In other words, those who love are those who walk in the light. This is “an old commandment which you have had from the beginning,” John says. In fact, the two great commandments are to love God and your neighbor as yourself. Love is an old commandment found both in the law (Deut. 6:5; Lev. 19:18) and in the gospels.
The problem was that the religious leaders had perverted these commandments. Their traditions of men (incorrect understanding of the law) had misdirected their love. By redefining one’s “neighbor” as being one’s fellow Jew, they had justified a certain callousness toward non-Jews. This, of course, was the whole point behind Jesus’ parable of the Good Samaritan.

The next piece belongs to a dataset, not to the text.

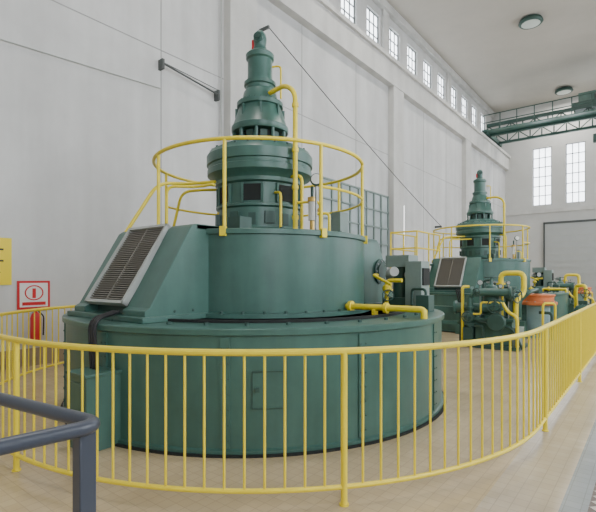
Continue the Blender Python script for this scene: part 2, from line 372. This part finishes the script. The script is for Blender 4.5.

The law was given by God Himself—the God of love. The law is an expression of His very nature, telling us how we are to love Him and our neighbors. Hence, love is not a new commandment but was revealed from the beginning. It was only “new” because the revelation of God’s love, as set forth in the law, had been misrepresented and its highest form had been lost. Jesus came to demonstrate the love of God as part of the glory that He was manifesting in the earth. It was the kind of love that Paul understood in Rom. 5:8-10,
8 But God demonstrates His own love toward us, in that while we were yet sinners, Christ died for us…. 10 For if while we were enemies we were reconciled to God through the death of His Son, much more, having been reconciled, we shall be saved by His life.
Jewish teaching did not think it necessary to love the Samaritans or the Roman “enemies.” In fact, they hated these people. Jesus, however, loved them and died for them. Hence, His new commandment was a renewal of the old commandment that had been lost in Jewish thinking. The problem was not the law of God but the mind of men.